Your Mission
should you chose to accept it
Scripture Reading: Acts 3
Peter and John had a plan – go to the Temple and pray – but it wasn’t a sly, back-door gospel strategy. They might have passed by the lame man had he not asked alms from them. But he did, and they were moved by the Holy Spirit to heal the man. That rapidly led to a chain of events that included an impromptu gospel sermon to the crowd in the Temple courts, an arrest, and a further witness to the religious leaders.
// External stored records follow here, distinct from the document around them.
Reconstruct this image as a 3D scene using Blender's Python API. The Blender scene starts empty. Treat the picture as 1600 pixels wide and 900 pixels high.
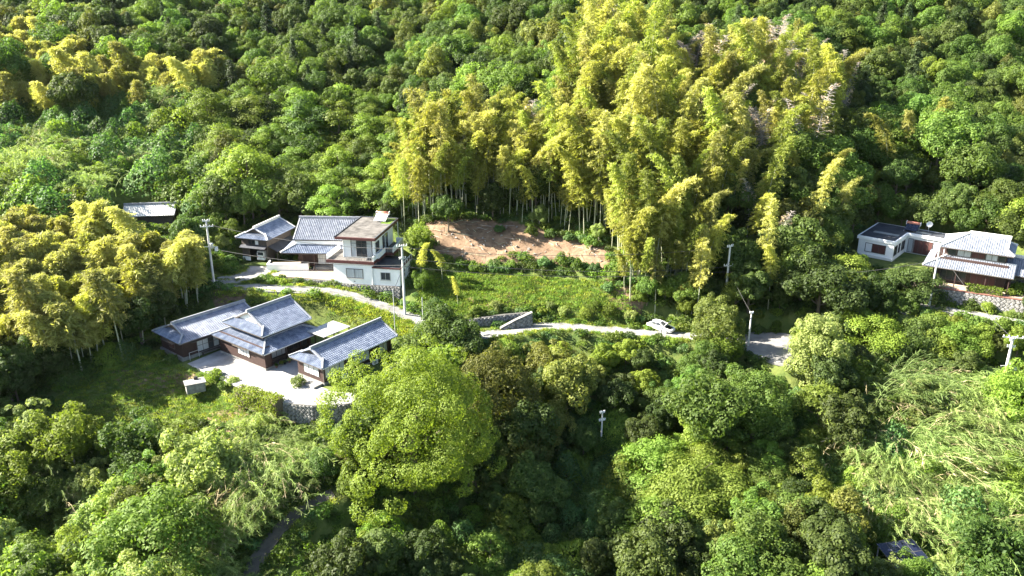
import bpy, math, random
import numpy as np
from mathutils import Vector, Matrix
random.seed(7)
RNG = np.random.default_rng(11)
SC = bpy.context.scene
COL = SC.collection
# ------------------------------------------------------------------ camera, sky, sun, exposure
CAMZ, PITCH, F = 50.0, math.radians(20.0), 1300.0          # focal length in pixels of a 1600 px wide frame
cd = bpy.data.cameras.new('drone_camera'); cd.sensor_width = 36.0; cd.lens = 36.0 * F / 1600.0
cd.clip_start = 0.5; cd.clip_end = 9000
cam = bpy.data.objects.new('drone_camera', cd); COL.objects.link(cam)
cam.location = (0, 0, CAMZ); cam.rotation_euler = (math.pi / 2 - PITCH, 0, 0)
SC.camera = cam
SUN_EL = math.radians(35.0)
_h = Vector((-0.99, 0.10)).normalized()
SUN = Vector((_h.x * math.cos(SUN_EL), _h.y * math.cos(SUN_EL), math.sin(SUN_EL)))
w = bpy.data.worlds.new('World'); SC.world = w; w.use_nodes = True
nt = w.node_tree; nt.nodes.clear()
sky = nt.nodes.new('ShaderNodeTexSky'); sky.sky_type = 'NISHITA'; sky.sun_disc = False
sky.sun_elevation = SUN_EL; sky.sun_rotation = math.atan2(SUN.x, SUN.y)
sky.air_density = 1.0; sky.dust_density = 1.2; sky.ozone_density = 1.0
bg = nt.nodes.new('ShaderNodeBackground'); bg.inputs['Strength'].default_value = 0.055
wo = nt.nodes.new('ShaderNodeOutputWorld')
nt.links.new(sky.outputs[0], bg.inputs[0]); nt.links.new(bg.outputs[0], wo.inputs[0])
sl = bpy.data.lights.new('sun', 'SUN'); sl.energy = 5.0; sl.angle = math.radians(0.6); sl.color = (1.0, 0.93, 0.80)
so = bpy.data.objects.new('sun', sl); COL.objects.link(so)
so.location = (-150, 90, 150); so.rotation_euler = SUN.to_track_quat('Z', 'Y').to_euler()
SC.view_settings.view_transform = 'Standard'; SC.view_settings.look = 'None'
SC.view_settings.gamma = 1.0; SC.view_settings.use_curve_mapping = False
SC.view_settings.exposure = 2.75
SC.cycles.max_bounces = 4; SC.cycles.diffuse_bounces = 2; SC.cycles.transmission_bounces = 2
SC.cycles.use_denoising = True

# ------------------------------------------------------------------ pixel <-> place
CP, SP = math.cos(PITCH), math.sin(PITCH)
def ray(px, py):                       # direction with unit depth along the optical axis
    a, b = (px - 800) / F, (py - 450) / F
    return np.array([a, CP - b * SP, -(SP + b * CP)])
def at_z(px, py, z):
    r = ray(px, py); d = (CAMZ - z) / -r[2]
    return np.array([r[0] * d, r[1] * d, z])
def at_d(px, py, d):
    r = ray(px, py); return np.array([r[0] * d, r[1] * d, CAMZ + r[2] * d])
def project(x, y, z):
    dz = z - CAMZ
    d = y * CP - dz * SP
    v = -(y * SP + dz * CP)
    return 800 + F * x / d, 450 + F * v / d, d
def in_poly(px, py, poly):
    px = np.asarray(px, float); py = np.asarray(py, float); c = np.zeros(px.shape, bool)
    n = len(poly)
    for i in range(n):
        x0, y0 = poly[i]; x1, y1 = poly[(i + 1) % n]
        if y0 == y1: continue
        k = ((y0 > py) != (y1 > py)) & (px < (x1 - x0) * (py - y0) / (y1 - y0) + x0)
        c ^= k
    return c
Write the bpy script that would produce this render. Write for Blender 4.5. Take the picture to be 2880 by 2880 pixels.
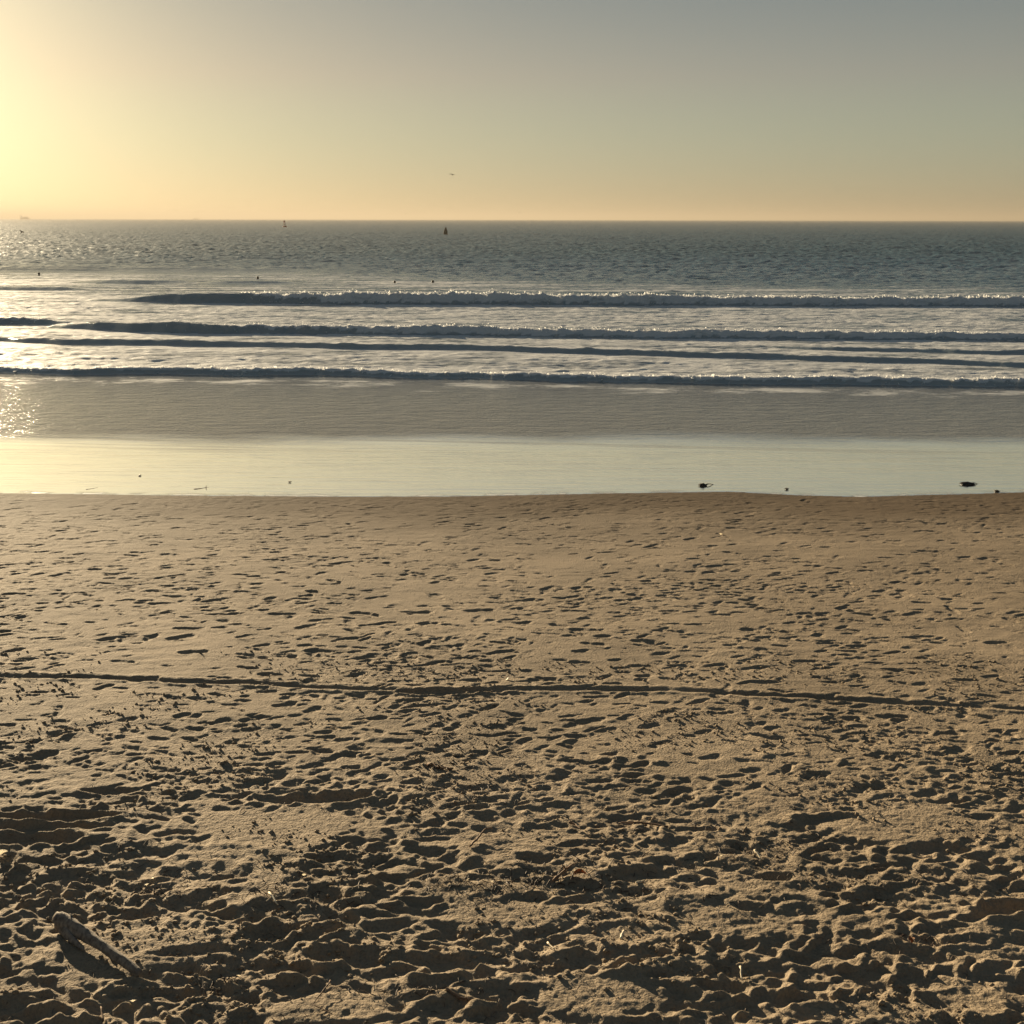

It is good to have a plan. It is more important to have a mission that is pervasive and able to disrupt any and every plan because it serves a greater purpose and has meaningful and lasting significance. Let’s call this mission a “Great Commission.” Peter and John had that kind of mission. Although they planned to go and pray, that plan was disrupted (happily so) by the mission of gospel proclamation.
Today you have a plan of some sort. It may not be something you worked out on a whiteboard with a life coach, but you have in mind the things you are going to do. You are going to go somewhere and do something. Jesus had that in mind when he said, “As you are going…” That’s all good. But you and I also need to have a mission that can override, if necessary, the plan. We need to have a mindset of looking for the opportunity to proclaim the gospel. We need a “Great Commission.”
We should pray as Charles Spurgeon prayed:
Lord, arouse us to a deep concern for all those with whom we come in contact from day to day. Make us all missionaries at home or in the street, or in our workshop; wherever Providence has cast our lot, may we there shine as lights in the world.